Repeat exactly, and only, the lines from the one that contains "Generate a Blender" through the one that contains "COL = S.collection", both ends included.

▶ Task inputs:
◆ ◆ ◆ ◆ ◆ ◆ ◆

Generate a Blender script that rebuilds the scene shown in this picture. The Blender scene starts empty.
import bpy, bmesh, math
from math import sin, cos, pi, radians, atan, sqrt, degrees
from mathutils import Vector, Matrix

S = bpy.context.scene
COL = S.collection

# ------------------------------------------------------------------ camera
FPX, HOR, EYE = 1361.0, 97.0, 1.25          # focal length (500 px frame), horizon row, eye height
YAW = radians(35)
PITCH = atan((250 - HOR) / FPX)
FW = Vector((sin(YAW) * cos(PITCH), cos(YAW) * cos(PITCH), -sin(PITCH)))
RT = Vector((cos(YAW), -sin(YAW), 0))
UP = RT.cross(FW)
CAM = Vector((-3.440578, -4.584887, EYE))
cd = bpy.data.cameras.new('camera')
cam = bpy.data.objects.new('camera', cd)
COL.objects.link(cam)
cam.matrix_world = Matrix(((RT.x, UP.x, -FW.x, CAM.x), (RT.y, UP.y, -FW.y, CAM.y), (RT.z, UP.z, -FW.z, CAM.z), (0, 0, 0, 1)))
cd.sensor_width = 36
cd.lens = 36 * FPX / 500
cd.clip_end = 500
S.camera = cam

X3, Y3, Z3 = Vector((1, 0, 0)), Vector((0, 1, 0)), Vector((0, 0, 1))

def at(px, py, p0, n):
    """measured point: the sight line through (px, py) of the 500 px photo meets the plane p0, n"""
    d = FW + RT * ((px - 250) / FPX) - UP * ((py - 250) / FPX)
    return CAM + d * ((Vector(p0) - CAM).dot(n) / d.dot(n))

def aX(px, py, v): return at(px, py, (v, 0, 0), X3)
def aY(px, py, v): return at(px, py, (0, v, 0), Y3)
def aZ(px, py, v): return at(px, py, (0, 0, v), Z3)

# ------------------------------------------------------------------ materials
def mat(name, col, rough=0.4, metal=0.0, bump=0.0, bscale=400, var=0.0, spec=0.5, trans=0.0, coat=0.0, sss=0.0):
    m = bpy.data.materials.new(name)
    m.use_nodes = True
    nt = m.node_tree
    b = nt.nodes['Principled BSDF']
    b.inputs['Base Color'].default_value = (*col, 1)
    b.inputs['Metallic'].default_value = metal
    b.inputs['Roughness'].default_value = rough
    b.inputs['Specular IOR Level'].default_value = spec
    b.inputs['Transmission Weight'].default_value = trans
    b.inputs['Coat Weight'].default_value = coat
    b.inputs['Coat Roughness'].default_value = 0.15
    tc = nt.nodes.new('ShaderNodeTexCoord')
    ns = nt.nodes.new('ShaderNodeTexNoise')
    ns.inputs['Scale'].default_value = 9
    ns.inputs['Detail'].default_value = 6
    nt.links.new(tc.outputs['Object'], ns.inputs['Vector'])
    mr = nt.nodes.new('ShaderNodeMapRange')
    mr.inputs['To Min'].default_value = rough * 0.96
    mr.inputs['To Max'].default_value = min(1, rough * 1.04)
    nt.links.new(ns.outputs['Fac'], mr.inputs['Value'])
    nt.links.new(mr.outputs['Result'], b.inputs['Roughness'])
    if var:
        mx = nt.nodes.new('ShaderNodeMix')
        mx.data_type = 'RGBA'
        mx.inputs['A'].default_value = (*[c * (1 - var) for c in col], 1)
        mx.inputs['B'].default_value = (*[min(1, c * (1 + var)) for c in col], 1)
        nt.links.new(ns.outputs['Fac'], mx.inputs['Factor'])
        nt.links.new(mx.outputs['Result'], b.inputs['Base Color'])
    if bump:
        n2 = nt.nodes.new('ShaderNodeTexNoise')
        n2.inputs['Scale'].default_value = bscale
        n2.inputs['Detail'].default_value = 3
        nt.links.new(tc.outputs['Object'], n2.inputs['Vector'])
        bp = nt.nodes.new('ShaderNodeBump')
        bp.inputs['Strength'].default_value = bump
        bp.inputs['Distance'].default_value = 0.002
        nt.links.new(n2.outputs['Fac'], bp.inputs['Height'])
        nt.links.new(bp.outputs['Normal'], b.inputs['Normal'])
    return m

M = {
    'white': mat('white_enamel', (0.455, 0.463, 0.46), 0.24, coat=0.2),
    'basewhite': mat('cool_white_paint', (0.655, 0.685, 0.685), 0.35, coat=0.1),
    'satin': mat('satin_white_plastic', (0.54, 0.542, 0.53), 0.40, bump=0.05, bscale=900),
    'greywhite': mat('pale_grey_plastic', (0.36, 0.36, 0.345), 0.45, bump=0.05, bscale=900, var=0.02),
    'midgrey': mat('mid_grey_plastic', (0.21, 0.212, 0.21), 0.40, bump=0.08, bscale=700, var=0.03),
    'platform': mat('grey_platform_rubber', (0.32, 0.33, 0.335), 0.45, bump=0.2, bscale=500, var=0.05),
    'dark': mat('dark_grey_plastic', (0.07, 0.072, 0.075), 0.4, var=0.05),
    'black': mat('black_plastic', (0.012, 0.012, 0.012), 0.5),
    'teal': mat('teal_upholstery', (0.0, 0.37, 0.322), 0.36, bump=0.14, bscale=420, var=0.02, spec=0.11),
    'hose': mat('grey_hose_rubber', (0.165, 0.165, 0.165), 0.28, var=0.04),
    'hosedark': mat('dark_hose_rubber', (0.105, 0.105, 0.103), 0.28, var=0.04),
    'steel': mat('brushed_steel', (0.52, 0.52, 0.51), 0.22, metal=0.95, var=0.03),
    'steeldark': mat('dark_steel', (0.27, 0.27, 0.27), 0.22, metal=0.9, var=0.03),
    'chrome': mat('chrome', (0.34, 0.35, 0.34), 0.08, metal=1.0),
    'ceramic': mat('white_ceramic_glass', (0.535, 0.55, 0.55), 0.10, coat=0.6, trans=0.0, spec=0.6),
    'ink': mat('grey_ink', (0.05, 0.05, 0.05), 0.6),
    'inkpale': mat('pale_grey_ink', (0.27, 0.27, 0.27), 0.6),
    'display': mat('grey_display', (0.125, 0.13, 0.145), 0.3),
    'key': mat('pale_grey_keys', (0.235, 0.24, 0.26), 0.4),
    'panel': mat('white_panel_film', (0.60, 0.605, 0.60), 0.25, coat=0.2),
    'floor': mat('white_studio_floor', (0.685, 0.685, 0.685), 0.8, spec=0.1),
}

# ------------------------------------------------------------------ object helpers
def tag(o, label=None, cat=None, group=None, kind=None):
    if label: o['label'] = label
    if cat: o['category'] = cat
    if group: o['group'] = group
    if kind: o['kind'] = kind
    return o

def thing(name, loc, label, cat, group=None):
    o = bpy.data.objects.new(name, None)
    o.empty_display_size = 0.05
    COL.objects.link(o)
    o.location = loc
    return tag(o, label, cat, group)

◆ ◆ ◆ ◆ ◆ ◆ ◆

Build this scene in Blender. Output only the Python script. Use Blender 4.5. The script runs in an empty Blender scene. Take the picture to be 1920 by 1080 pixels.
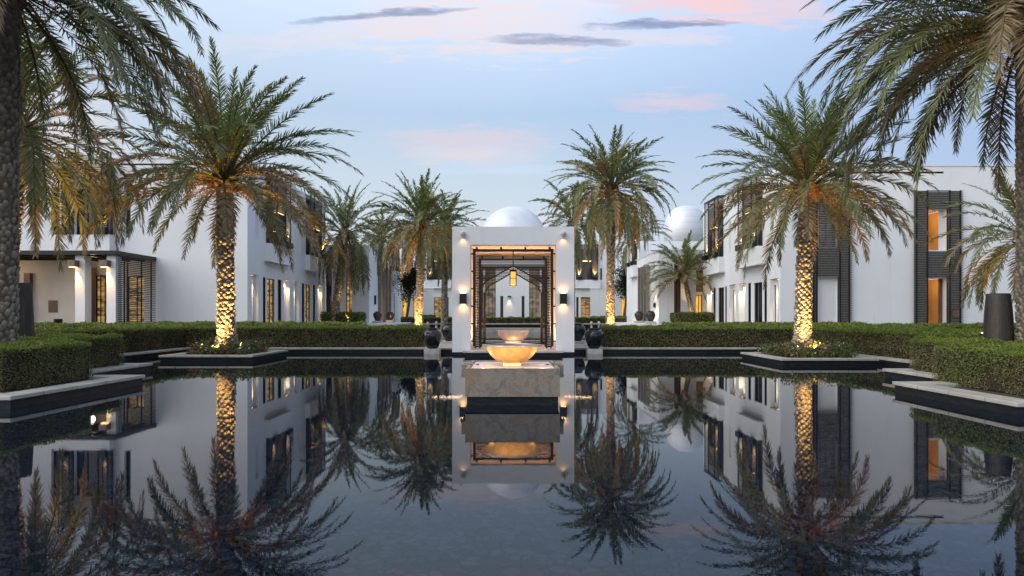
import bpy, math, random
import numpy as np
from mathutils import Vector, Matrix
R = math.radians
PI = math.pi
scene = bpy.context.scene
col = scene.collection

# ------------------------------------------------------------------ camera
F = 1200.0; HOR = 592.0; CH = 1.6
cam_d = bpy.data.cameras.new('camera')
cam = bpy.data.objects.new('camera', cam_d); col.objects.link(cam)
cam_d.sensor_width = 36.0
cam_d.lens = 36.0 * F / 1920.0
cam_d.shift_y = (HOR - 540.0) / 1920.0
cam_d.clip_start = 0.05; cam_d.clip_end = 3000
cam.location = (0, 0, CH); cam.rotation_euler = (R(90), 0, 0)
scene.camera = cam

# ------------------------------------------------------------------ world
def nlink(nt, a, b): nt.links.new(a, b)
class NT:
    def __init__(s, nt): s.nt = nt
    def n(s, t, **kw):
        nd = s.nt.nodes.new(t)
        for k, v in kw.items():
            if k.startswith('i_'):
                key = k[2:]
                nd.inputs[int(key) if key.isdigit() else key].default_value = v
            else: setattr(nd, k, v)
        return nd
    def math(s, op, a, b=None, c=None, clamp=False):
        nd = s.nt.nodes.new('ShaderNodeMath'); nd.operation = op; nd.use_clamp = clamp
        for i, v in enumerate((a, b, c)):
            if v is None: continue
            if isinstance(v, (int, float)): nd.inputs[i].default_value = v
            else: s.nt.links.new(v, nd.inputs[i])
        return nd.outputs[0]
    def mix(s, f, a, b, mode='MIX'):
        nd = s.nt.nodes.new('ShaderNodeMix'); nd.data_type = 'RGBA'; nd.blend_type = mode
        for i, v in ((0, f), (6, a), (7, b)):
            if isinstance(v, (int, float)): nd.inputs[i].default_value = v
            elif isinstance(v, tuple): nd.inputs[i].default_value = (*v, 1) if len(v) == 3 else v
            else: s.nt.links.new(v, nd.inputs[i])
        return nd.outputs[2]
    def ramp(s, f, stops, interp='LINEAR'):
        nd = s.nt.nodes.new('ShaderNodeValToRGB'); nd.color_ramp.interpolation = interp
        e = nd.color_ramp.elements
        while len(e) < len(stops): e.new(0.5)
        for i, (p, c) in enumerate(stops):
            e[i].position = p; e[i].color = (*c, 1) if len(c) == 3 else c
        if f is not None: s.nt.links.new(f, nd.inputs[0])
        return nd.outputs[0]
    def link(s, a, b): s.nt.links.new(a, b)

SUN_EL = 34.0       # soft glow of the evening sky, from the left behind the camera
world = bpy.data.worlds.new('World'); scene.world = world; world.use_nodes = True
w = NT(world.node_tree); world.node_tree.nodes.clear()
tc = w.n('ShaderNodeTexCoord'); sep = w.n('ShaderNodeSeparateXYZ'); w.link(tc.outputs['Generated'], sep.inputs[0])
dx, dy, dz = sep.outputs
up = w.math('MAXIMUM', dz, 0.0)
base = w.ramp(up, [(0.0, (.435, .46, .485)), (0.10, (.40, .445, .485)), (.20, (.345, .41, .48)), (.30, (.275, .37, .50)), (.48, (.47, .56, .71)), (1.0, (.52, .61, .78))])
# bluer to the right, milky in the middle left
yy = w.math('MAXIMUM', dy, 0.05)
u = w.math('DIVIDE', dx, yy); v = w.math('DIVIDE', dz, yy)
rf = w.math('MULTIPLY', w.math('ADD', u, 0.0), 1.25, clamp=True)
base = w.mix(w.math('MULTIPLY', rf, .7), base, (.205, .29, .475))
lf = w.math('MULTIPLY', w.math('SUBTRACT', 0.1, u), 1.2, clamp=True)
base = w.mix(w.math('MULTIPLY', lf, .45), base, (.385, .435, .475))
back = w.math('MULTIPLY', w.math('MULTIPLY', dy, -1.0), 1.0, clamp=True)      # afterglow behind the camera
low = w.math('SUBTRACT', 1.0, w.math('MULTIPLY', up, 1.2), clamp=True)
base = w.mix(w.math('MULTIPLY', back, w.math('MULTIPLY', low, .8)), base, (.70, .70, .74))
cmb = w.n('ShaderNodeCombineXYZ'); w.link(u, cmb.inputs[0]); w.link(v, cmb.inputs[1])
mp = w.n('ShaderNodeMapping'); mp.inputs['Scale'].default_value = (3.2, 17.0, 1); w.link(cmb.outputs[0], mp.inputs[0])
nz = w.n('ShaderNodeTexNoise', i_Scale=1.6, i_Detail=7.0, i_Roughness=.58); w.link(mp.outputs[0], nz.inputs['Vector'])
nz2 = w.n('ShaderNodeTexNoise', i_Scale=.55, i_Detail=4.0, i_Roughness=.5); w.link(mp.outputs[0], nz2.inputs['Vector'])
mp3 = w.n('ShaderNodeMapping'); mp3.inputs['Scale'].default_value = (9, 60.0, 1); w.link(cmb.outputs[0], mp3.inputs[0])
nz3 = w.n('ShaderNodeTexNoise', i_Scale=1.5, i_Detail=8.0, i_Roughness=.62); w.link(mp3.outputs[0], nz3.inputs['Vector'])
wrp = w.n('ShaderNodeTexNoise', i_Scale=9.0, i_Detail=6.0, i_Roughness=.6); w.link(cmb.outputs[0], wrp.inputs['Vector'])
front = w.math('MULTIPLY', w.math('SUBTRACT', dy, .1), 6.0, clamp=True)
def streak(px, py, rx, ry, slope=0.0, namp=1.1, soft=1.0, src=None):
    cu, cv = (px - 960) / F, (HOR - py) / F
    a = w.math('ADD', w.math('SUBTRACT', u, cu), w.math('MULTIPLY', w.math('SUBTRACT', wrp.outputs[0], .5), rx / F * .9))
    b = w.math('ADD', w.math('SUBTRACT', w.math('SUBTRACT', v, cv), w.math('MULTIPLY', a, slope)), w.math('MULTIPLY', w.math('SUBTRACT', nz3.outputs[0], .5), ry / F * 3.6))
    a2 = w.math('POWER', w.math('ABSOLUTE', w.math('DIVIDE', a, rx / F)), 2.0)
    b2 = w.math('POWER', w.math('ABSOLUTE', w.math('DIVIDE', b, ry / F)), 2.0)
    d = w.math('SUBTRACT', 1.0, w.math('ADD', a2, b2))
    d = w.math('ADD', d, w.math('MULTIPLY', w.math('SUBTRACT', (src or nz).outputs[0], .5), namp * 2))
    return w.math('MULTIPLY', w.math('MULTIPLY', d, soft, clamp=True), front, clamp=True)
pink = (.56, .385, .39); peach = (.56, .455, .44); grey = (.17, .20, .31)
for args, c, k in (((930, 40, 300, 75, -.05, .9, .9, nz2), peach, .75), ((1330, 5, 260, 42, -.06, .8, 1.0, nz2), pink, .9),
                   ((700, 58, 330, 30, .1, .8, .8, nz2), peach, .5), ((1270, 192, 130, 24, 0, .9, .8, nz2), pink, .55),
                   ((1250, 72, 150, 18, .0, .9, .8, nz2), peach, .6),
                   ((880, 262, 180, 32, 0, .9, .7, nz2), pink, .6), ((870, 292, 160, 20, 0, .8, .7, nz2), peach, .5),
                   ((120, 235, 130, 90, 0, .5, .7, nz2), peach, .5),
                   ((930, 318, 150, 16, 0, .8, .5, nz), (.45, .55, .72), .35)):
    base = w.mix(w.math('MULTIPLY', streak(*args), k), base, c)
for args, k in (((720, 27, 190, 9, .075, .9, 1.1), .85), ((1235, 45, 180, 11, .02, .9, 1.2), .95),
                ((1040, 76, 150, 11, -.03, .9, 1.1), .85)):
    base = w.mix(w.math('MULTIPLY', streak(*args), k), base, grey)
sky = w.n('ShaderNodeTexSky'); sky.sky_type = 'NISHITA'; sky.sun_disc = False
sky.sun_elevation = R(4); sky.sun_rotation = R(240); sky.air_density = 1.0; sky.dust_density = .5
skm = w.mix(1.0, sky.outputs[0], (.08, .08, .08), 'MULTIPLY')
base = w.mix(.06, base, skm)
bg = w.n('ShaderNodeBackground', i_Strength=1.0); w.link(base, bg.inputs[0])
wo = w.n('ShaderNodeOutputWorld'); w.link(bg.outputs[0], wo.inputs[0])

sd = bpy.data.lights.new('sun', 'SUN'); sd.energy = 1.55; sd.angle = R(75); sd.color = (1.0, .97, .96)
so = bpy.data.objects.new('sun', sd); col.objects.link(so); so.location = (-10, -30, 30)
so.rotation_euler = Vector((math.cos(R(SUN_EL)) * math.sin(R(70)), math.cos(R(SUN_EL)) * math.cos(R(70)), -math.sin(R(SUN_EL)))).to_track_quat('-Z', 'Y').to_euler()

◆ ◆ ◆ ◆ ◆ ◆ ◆

▶ Solved problem:
Generate a Blender script that rebuilds the scene shown in this picture. The Blender scene starts empty.
import bpy, bmesh, math
from math import sin, cos, pi, radians, atan, sqrt, degrees
from mathutils import Vector, Matrix

S = bpy.context.scene
COL = S.collection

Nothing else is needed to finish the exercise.